La prima sentenza, nel 2014, ha assolto i 19 imputati dall’avvelenamento, il reato più grave: cosa ne pensa?

«Ho letto la sentenza e devo dire che è argomentata e non superficiale. Comunque, io non sono d’accordo sull’insussistenza del reato di avvelenamento e con la riqualificazione del disastro doloso in colposo che è alla base della dichiarazione di prescrizione. Ma è anche vero che su questi temi, non ci sono principi giurisprudenziali consolidati a cui attingere e ci possono essere letture alternative degli episodi. Però, il fatto non è stato affatto smentito: che la discarica esista e che abbia provocato inquinamento non lo può mettere in discussione nessuno e la sentenza lo ha riaffermato con chiarezza senza peraltro escludere il disastro. Che è stato solo considerato non voluto. Le sentenze possono essere criticate ma vanno rispettate».
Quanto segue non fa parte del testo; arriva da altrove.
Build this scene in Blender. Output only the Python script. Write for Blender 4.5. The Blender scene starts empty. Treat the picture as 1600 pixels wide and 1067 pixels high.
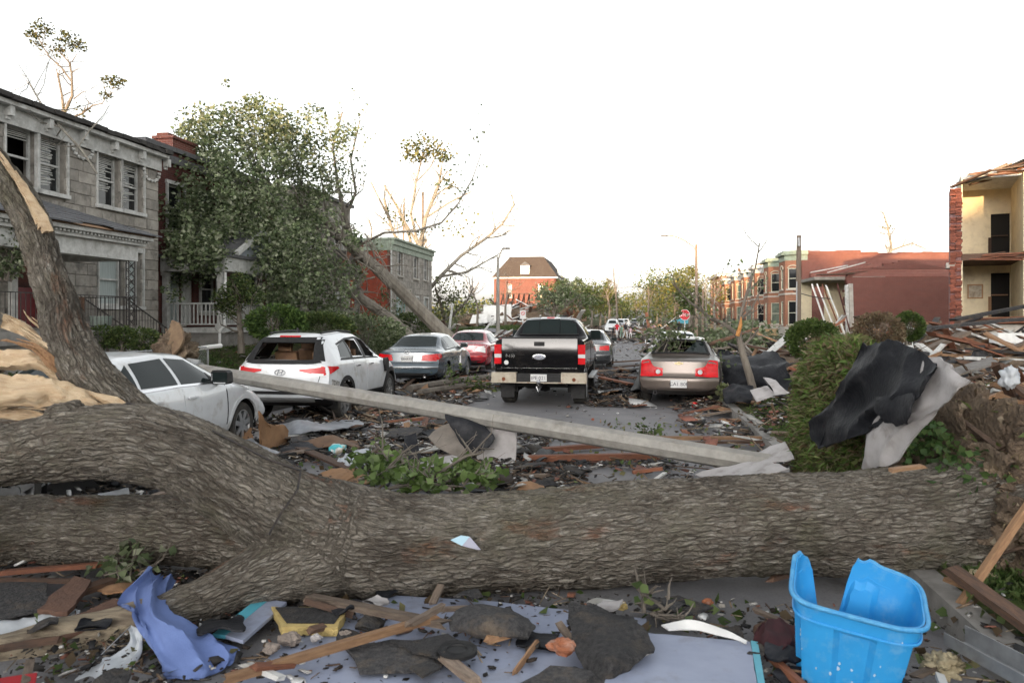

A febbraio saranno 10 anni dalla scoperta della discarica di Tre Monti e i rifiuti sono ancora lì: le sembra accettabile?

«Quell’area dovrebbe essere bonificata da parte di chi l’ha inquinata. Perché mentre noi parliamo, a Bussi, i rifiuti tossici rilasciano ancora sostanze inquinanti nella falda. La bonifica avrà un costo enorme e, forse, anche per questo c’è un problema di competenza. In parole povere, lì bisognerebbe togliere tutto e portarlo da un’altra parte per smaltire i veleni. Ma è un’opera necessaria perché l’inquinamento che parte da Bussi, passa per Chieti e arriva fino a Pescara».

C’è un dettaglio che ricorda dell’indagine?

«Il lavoro eccezionale dei ragazzi della forestale, la loro passione anche di fronte al rischio, la caparbietà del comandante Conti. Se la discarica fu scoperta è soprattutto grazie alla tenacia di quegli investigatori. Ma questa indagine deve insegnare anche che l’ambiente non può essere trattato come una cosa che non ci riguarda: la natura ci restituisce tutto ciò che le diamo e siccome viviamo di quanto beviamo e mangiamo, alla fine, quel tutto torna sempre a noi. Quel che può sembrare proficuo oggi, come risparmiare sullo smaltimento dei veleni, sarà dannoso domani».